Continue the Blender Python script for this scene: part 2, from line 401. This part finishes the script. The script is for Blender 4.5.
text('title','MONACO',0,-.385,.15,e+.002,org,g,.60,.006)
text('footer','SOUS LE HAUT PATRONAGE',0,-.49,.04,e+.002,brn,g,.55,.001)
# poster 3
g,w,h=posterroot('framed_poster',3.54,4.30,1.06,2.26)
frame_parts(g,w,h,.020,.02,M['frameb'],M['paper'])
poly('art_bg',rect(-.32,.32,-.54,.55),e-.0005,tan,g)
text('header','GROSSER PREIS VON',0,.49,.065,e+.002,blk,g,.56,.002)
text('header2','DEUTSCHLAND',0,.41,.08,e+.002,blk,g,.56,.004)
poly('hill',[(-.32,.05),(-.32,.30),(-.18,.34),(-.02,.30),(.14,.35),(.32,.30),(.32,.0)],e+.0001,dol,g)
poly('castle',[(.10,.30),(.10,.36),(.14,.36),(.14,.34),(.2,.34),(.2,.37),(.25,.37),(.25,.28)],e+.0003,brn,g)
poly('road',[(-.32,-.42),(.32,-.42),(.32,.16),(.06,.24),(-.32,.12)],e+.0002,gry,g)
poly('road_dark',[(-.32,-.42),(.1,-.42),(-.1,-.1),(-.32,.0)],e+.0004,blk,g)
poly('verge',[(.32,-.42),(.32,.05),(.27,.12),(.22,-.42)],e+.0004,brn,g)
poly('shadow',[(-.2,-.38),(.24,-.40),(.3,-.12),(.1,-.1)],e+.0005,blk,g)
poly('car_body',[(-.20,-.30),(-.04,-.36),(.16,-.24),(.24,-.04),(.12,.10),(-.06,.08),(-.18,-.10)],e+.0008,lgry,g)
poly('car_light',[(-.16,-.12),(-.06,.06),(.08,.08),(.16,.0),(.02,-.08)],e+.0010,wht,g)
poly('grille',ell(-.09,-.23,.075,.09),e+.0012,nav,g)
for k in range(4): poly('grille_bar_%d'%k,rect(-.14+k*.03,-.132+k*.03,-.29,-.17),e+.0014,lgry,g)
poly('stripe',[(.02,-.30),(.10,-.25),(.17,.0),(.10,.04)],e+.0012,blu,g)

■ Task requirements
Restate the whole listing exactly.

■ Written answer
Continue the Blender Python script for this scene: part 2, from line 401. This part finishes the script. The script is for Blender 4.5.
text('title','MONACO',0,-.385,.15,e+.002,org,g,.60,.006)
text('footer','SOUS LE HAUT PATRONAGE',0,-.49,.04,e+.002,brn,g,.55,.001)
# poster 3
g,w,h=posterroot('framed_poster',3.54,4.30,1.06,2.26)
frame_parts(g,w,h,.020,.02,M['frameb'],M['paper'])
poly('art_bg',rect(-.32,.32,-.54,.55),e-.0005,tan,g)
text('header','GROSSER PREIS VON',0,.49,.065,e+.002,blk,g,.56,.002)
text('header2','DEUTSCHLAND',0,.41,.08,e+.002,blk,g,.56,.004)
poly('hill',[(-.32,.05),(-.32,.30),(-.18,.34),(-.02,.30),(.14,.35),(.32,.30),(.32,.0)],e+.0001,dol,g)
poly('castle',[(.10,.30),(.10,.36),(.14,.36),(.14,.34),(.2,.34),(.2,.37),(.25,.37),(.25,.28)],e+.0003,brn,g)
poly('road',[(-.32,-.42),(.32,-.42),(.32,.16),(.06,.24),(-.32,.12)],e+.0002,gry,g)
poly('road_dark',[(-.32,-.42),(.1,-.42),(-.1,-.1),(-.32,.0)],e+.0004,blk,g)
poly('verge',[(.32,-.42),(.32,.05),(.27,.12),(.22,-.42)],e+.0004,brn,g)
poly('shadow',[(-.2,-.38),(.24,-.40),(.3,-.12),(.1,-.1)],e+.0005,blk,g)
poly('car_body',[(-.20,-.30),(-.04,-.36),(.16,-.24),(.24,-.04),(.12,.10),(-.06,.08),(-.18,-.10)],e+.0008,lgry,g)
poly('car_light',[(-.16,-.12),(-.06,.06),(.08,.08),(.16,.0),(.02,-.08)],e+.0010,wht,g)
poly('grille',ell(-.09,-.23,.075,.09),e+.0012,nav,g)
for k in range(4): poly('grille_bar_%d'%k,rect(-.14+k*.03,-.132+k*.03,-.29,-.17),e+.0014,lgry,g)
poly('stripe',[(.02,-.30),(.10,-.25),(.17,.0),(.10,.04)],e+.0012,blu,g)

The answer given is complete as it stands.